- _Given data_:
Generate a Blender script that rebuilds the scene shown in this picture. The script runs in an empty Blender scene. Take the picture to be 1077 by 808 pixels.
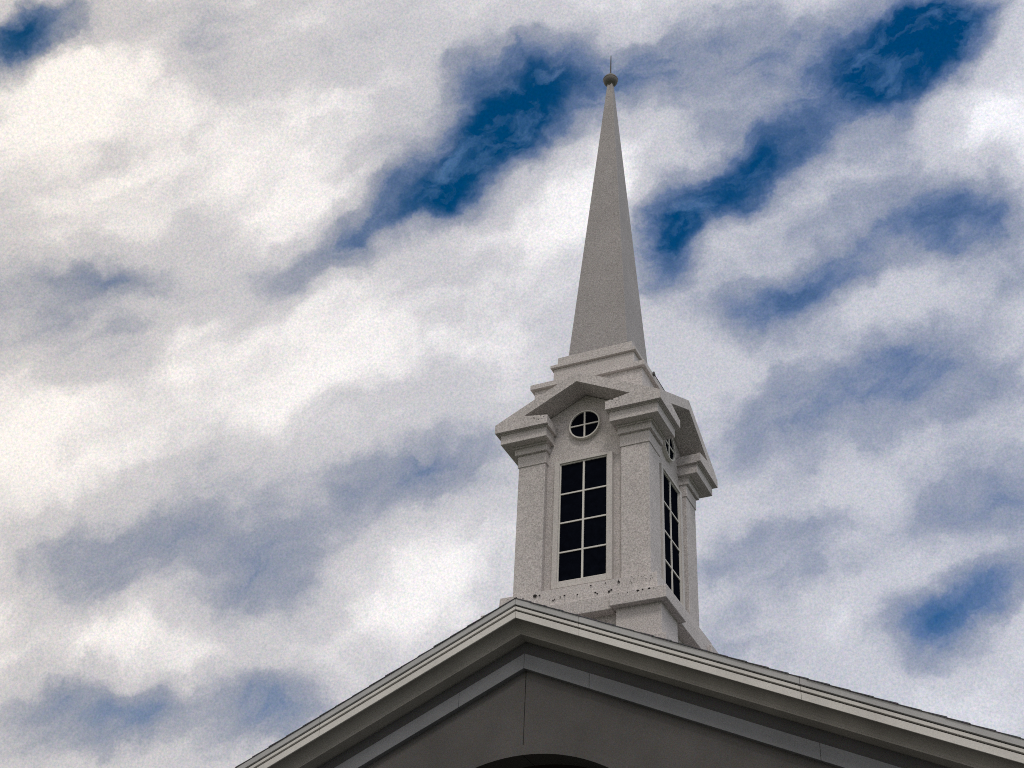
import bpy, bmesh, math, random
from mathutils import Vector, Matrix, noise
random.seed(7)
R = math.radians
SC = bpy.context.scene
COL = SC.collection
ZG = 12.4                                   # height of the steeple ledge above the ground

# ------------------------------------------------------------------ camera
cd = bpy.data.cameras.new('camera')
cam = bpy.data.objects.new('camera', cd)
COL.objects.link(cam)
M = Matrix(((0.908082, 0.211912, 0.36122), (0.416518, -0.546764, -0.726335), (0.043583, 0.810026, -0.584772))).to_4x4()
M.translation = Vector((7.99289, -20.13084, -10.79941 + ZG))
cam.matrix_world = M
cd.lens = 50.31
cd.sensor_width = 36
cd.clip_end = 5000
SC.camera = cam

# ------------------------------------------------------------------ view + sun
SC.view_settings.view_transform = 'Standard'
SC.view_settings.look = 'None'
SC.view_settings.gamma = 1.0
SC.view_settings.exposure = 0.0
SC.render.engine = 'CYCLES'
SC.cycles.use_denoising = False
SC.cycles.max_bounces = 6
SC.cycles.filter_width = 1.0
SUN_EL, SUN_AZ = 54.0, 150.0                 # azimuth clockwise from +Y
sd = bpy.data.lights.new('sun', 'SUN')
sd.energy = 1.0
sd.angle = R(12)
sd.color = (1.0, 0.94, 0.88)
so = bpy.data.objects.new('sun', sd)
COL.objects.link(so)
sdir = Vector((math.sin(R(SUN_AZ)) * math.cos(R(SUN_EL)), math.cos(R(SUN_AZ)) * math.cos(R(SUN_EL)), math.sin(R(SUN_EL))))
so.rotation_euler = sdir.to_track_quat('Z', 'Y').to_euler()
so.location = (0, 0, 60)

# ------------------------------------------------------------------ world: sky texture behind a broken cloud deck
# each patch: place in the sky (side, up), two radii, turn, thickness change
CLOUD_PATCHES = [
    (-0.0481, 0.9967, 0.0864, 0.0447, -2.4169, -0.42),
    (-0.0309, 1.0242, 0.1617, 0.0976, -2.2434, -0.3),
    (-0.0808, 0.9374, 0.0508, 0.0305, -2.2383, -0.15),
    (-0.1482, 0.8903, 0.1003, 0.0393, -2.3544, -0.46),
    (0.0092, 1.0884, 0.0857, 0.0703, 1.2985, -0.2),
    (0.1825, 0.9629, 0.0834, 0.0327, -2.0754, -0.42),
    (0.1968, 0.9765, 0.1536, 0.0592, -2.1462, -0.22),
    (0.252, 1.0456, 0.072, 0.0339, -2.2424, -0.2),
    (0.3896, 1.1712, 0.1035, 0.0582, -2.3964, -0.45),
    (0.3734, 1.1597, 0.185, 0.1063, -2.3383, -0.28),
    (0.4457, 1.2176, 0.0808, 0.0579, -1.703, -0.3),
    (0.1408, 0.8932, 0.0944, 0.0372, 1.5322, -0.36),
    (-0.5235, 1.1278, 0.0618, 0.0443, -2.5633, -0.55),
    (-0.3343, 1.1255, 0.0874, 0.0577, 1.8078, -0.2),
    (-0.3647, 0.8229, 0.0596, 0.0224, -3.0938, -0.2),
    (-0.4067, 0.7814, 0.0899, 0.072, 2.1178, -0.2),
    (0.2112, 0.8184, 0.059, 0.0338, -2.5302, -0.26),
    (0.2696, 0.8503, 0.0623, 0.0343, -2.3429, -0.18),
    (0.3535, 0.9383, 0.163, 0.0544, -2.6476, -0.32),
    (0.4412, 0.9205, 0.0807, 0.0645, -2.381, -0.22),
    (0.3465, 0.5148, 0.0688, 0.039, -2.6565, -0.5),
    (0.2809, 0.7334, 0.1897, 0.0931, -2.4588, -0.36),
    (0.4242, 0.753, 0.079, 0.0591, -2.7427, -0.18),
    (-0.0735, 0.6281, 0.0942, 0.0414, -2.8187, -0.17),
    (-0.1486, 0.6005, 0.153, 0.0861, -2.8257, -0.19),
    (-0.1802, 0.5501, 0.0602, 0.0469, 3.079, -0.06),
    (-0.2968, 0.5302, 0.0889, 0.042, -3.1215, -0.24),
    (-0.3389, 0.4864, 0.074, 0.0423, 1.8799, -0.15),
    (-0.1648, 0.4927, 0.0439, 0.0361, 3.0369, -0.2),
    (-0.1665, 0.4226, 0.0541, 0.0326, 2.8633, -0.3),
    (-0.286, 0.4083, 0.0901, 0.0368, -3.1154, -0.26),
    (0.2429, 0.563, 0.1202, 0.0408, -2.776, -0.3),
    (0.4084, 0.6262, 0.0889, 0.0579, -2.9061, -0.3),
    (0.4049, 0.5557, 0.0671, 0.0231, -2.6929, -0.3),
    (0.091, 1.1447, 0.2324, 0.0678, -2.6736, -0.14),
    (0.1994, 1.1459, 0.1622, 0.0663, -2.6439, -0.18),
    (0.2707, 1.1087, 0.0629, 0.0381, -2.1498, 0.05),
    (-0.2532, 0.8251, 0.077, 0.0502, -3.1352, -0.12),
    (-0.4058, 1.0223, 0.1317, 0.105, 2.9782, 0.16),
    (-0.2043, 0.985, 0.1422, 0.1276, 1.907, 0.16),
    (-0.4002, 0.6495, 0.0937, 0.0788, 2.4713, 0.2),
    (-0.2857, 0.4578, 0.0673, 0.0334, 2.8664, 0.25),
    (0.0956, 0.9565, 0.0847, 0.0604, 2.5847, 0.12),
    (0.0114, 0.8898, 0.0863, 0.0579, -1.979, 0.14),
    (0.2865, 0.7964, 0.1925, 0.0334, -2.5742, 0.12),
    (0.4695, 1.0756, 0.0999, 0.0831, -1.8061, 0.2),
    (-0.0361, 0.5376, 0.1212, 0.0498, -2.6765, 0.12),
    (-0.0945, 0.7812, 0.1015, 0.0532, -2.8266, 0.1),
    (0.3368, 0.6494, 0.079, 0.034, -2.6457, 0.1),
    (-0.1376, 0.4508, 0.0468, 0.0421, 2.0023, 0.1),
]
w = bpy.data.worlds.new('World')
SC.world = w
w.use_nodes = True
nt = w.node_tree
nt.nodes.clear()
def N(t, **k):
    n = nt.nodes.new(t)
    for a, b in k.items():
        setattr(n, a, b)
    return n
def L(a, b):
    nt.links.new(a, b)
def vmath(op, a, b=None):
    n = N('ShaderNodeVectorMath', operation=op)
    L(a, n.inputs[0])
    if b is not None:
        if isinstance(b, (tuple, list)):
            n.inputs[1].default_value = b
        else:
            L(b, n.inputs[1])
    return n
def fmath(op, a, b=None, c=None, clamp=False):
    n = N('ShaderNodeMath', operation=op)
    n.use_clamp = clamp
    for i, v in enumerate((a, b, c)):
        if v is None:
            continue
        if isinstance(v, (int, float)):
            n.inputs[i].default_value = v
        else:
            L(v, n.inputs[i])
    return n.outputs[0]
def snoise(vec, scale, detail, rough=0.55, distort=0.0, offs=0.0):
    m = N('ShaderNodeMapping')
    m.inputs['Location'].default_value = (offs, offs * 0.7, -offs)
    L(vec, m.inputs['Vector'])
    n = N('ShaderNodeTexNoise')
    n.inputs['Scale'].default_value = scale
    n.inputs['Detail'].default_value = detail
    n.inputs['Roughness'].default_value = rough
    n.inputs['Distortion'].default_value = distort
    L(m.outputs[0], n.inputs['Vector'])
    return n
tc = N('ShaderNodeTexCoord')
D = tc.outputs['Generated']
sky = N('ShaderNodeTexSky', sky_type='NISHITA')
sky.sun_disc = False
sky.sun_elevation = R(SUN_EL)
sky.sun_rotation = R(SUN_AZ)
sky.air_density = 1.0
sky.dust_density = 0.3
sky.ozone_density = 3.0
# sky coordinates about the north-north-west horizon: side = east of it, up = height
HV, SV = (-0.445012, 0.895525, 0.0), (0.895525, 0.445012, 0.0)
wn = snoise(D, 5.0, 5.0, 0.55, 0.0, 3.1)
wsub = vmath('SUBTRACT', wn.outputs['Color'], (0.5, 0.5, 0.5))
wsc = vmath('SCALE', wsub.outputs[0]); wsc.inputs['Scale'].default_value = 0.06
wn2 = snoise(D, 19.0, 6.0, 0.6, 0.0, 8.7)
wsub2 = vmath('SUBTRACT', wn2.outputs['Color'], (0.5, 0.5, 0.5))
wsc2 = vmath('SCALE', wsub2.outputs[0]); wsc2.inputs['Scale'].default_value = 0.05
wadd0 = vmath('ADD', wsc.outputs[0], wsc2.outputs[0])
DW = vmath('ADD', D, wadd0.outputs[0]).outputs[0]
dh = fmath('MAXIMUM', vmath('DOT_PRODUCT', DW, HV).outputs['Value'], 0.08)
ds = fmath('DIVIDE', vmath('DOT_PRODUCT', DW, SV).outputs['Value'], dh)
dz = fmath('DIVIDE', vmath('DOT_PRODUCT', DW, (0, 0, 1)).outputs['Value'], dh)
cxyz = N('ShaderNodeCombineXYZ')
L(ds, cxyz.inputs[0]); L(dz, cxyz.inputs[1])
P = cxyz.outputs[0]
acc = 0.815
for (bx, by, r1, r2, an, amp) in CLOUD_PATCHES:
    mp = N('ShaderNodeMapping', vector_type='TEXTURE')
    mp.inputs['Location'].default_value = (bx, by, 0)
    mp.inputs['Rotation'].default_value = (0, 0, an)
    mp.inputs['Scale'].default_value = (r1, r2, 1)
    L(P, mp.inputs['Vector'])
    ln = vmath('LENGTH', mp.outputs[0])
    mr = N('ShaderNodeMapRange', interpolation_type='SMOOTHSTEP')
    mr.inputs['From Min'].default_value = 1.55
    mr.inputs['From Max'].default_value = 0.0
    mr.inputs['To Min'].default_value = 0.0
    mr.inputs['To Max'].default_value = amp * (1.25 if amp < 0 else 1.0)
    L(ln.outputs['Value'], mr.inputs['Value'])
    acc = fmath('ADD', mr.outputs[0], acc)
# billow, then wisps drawn out along the wind (lower left to upper right)
n1 = snoise(DW, 4.5, 7.0, 0.55, 0.3, 1.3).outputs['Fac']
wind = N('ShaderNodeMapping', vector_type='TEXTURE')
wind.inputs['Rotation'].default_value = (0, 0, R(38))
wind.inputs['Scale'].default_value = (1.9, 1.0, 1.0)
L(P, wind.inputs['Vector'])
n2 = snoise(wind.outputs[0], 11.0, 7.0, 0.52, 0.15, 5.9).outputs['Fac']
n3 = snoise(wind.outputs[0], 30.0, 7.0, 0.60, 0.12, 2.2).outputs['Fac']
v = fmath('ADD', acc, fmath('MULTIPLY', fmath('SUBTRACT', n1, 0.5), 0.8))
v = fmath('ADD', v, fmath('MULTIPLY', fmath('SUBTRACT', n2, 0.5), 0.62))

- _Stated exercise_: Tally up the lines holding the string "scene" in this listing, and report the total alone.

- _The result_: 2